Philip Seymour Hoffman and Julianne Moore narrate the short film featuring the work of more than 20 different cartoonists who range all over the spectrum in terms of political activism, which is one of the things that makes this film work. First, Hoffman and Moore list all the everyday places of American life sadly placed in the shadow of gun violence: schools, malls, street corners, movie theaters. The sight of Jim Borgman’s fictional, perpetually 16-year-old Jeremy from the daily comic Zits put into the context of gun violence at malls paradoxically made the reality even more striking for me. We don’t associate cartoon characters with the life and death realities of gun violence in America. We put them into a different, gun-less alternate universe. Sadly, we often mentally put real life teenagers into that gun-less alternate universe, too, at least until the real, gun-filled world shatters that false bliss. Sometimes it takes a dose of unreality to make the reality break through.

Before extolling viewers to agree that enough’s enough and to demand gun control, Hoffman and Moore list all the life roles—husband, wife, father, mother, family—gun violence interrupts. All along, images from cartoonists help us envision those roles. When they arrive at family, Jeff Keane’s The Family Circus strikes the point home poignantly. Begun by Bil Keane, Jeff’s father, over half a century ago, The Family Circus may be the most family-friendly, socially conservative strip in the history of mainstream American comics. Even Charles Schulz’s Peanuts looks radical by comparison. When the art of a real radical such as Ted Rall arrives on the scene soon after (as an angry mob about to awaken a sleeping congressman), you fully realize how this debate has grown beyond political ideologies and become a simple issue of human rights that has taken a darkly comic turn.

Cartoonists Demand Action to End Gun Violence,” organized by cartoonist Ruben Bolling of Tom the Dancing Bug, belongs to the larger Demand Action.org movement, which began as a campaign of American mayors against illegal guns. Even if you’re not a fan of cartooning or these cartoonists, pictures such as that of This Modern World’s Sparky the Penguin railing against a generic congressman with the U.S. Capitol dome in the background (shown above) by Dan Perkins (aka Tom Tomorrow; this year’s Herblock Award winner) should make you want to holler, too. Perhaps the absurdity of a politically active penguin’s the perfect symbol for the absurdity of the entire aimless debate. Lalo Alcaraz, Roz Chast, Mike Luckovich, Art Spiegelman, Garry Trudeau, Mo Willems, and many others heap scorn, satire, and absurdity eye high in hopes to open the eyes of viewers.

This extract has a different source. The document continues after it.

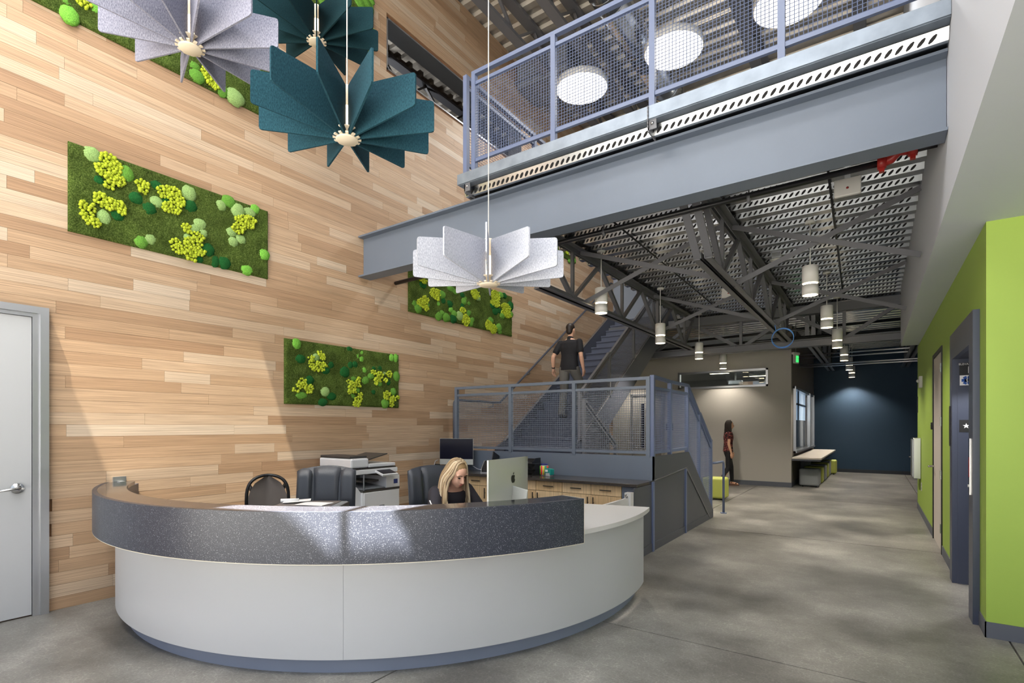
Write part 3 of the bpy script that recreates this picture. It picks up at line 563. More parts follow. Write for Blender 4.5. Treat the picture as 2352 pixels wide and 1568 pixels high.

While gunfire marred Mother’s Day in New Orleans, four mothers from the Sandy Hook Shooting wrote an essay asking others to take the Sandy Hook Promise to honor their children by “do[ing] everything I can to encourage and support common sense solutions that make my community and our country safer from similar acts of violence.” “As ‘Sandy Hook Moms,” we often hear the phrase ‘I can’t imagine what you are going through,’” the essay reads. “Well, please imagine it. Imagine what it’s like to lose a son or daughter to gun violence and encourage your elected officials to do the same.” Guns have claimed the lives of at least 71 children aged 12 and under in the five months since the Sandy Hook shooting, but that represents just a tiny fraction of the total 4,000 American lives lost to guns in that time frame. Each week I read #GunFail, a heartbreaking rundown of gun-related accidents both fatal and not but all darkly comic. “Cartoonists Demand Action to End Gun Violence” helps us imagine, as the Sandy Hook Moms, plead the consequences of gun violence. In response to the New Orleans parade shooting, Esquire’s Charles P. Pierce suggested that “[m]aybe we are not a good people. Maybe we should think on that for a while.” These cartoonists and their effort to stop the proliferation of guns in America gives hope that, if we’re not a good people, we can still try to be.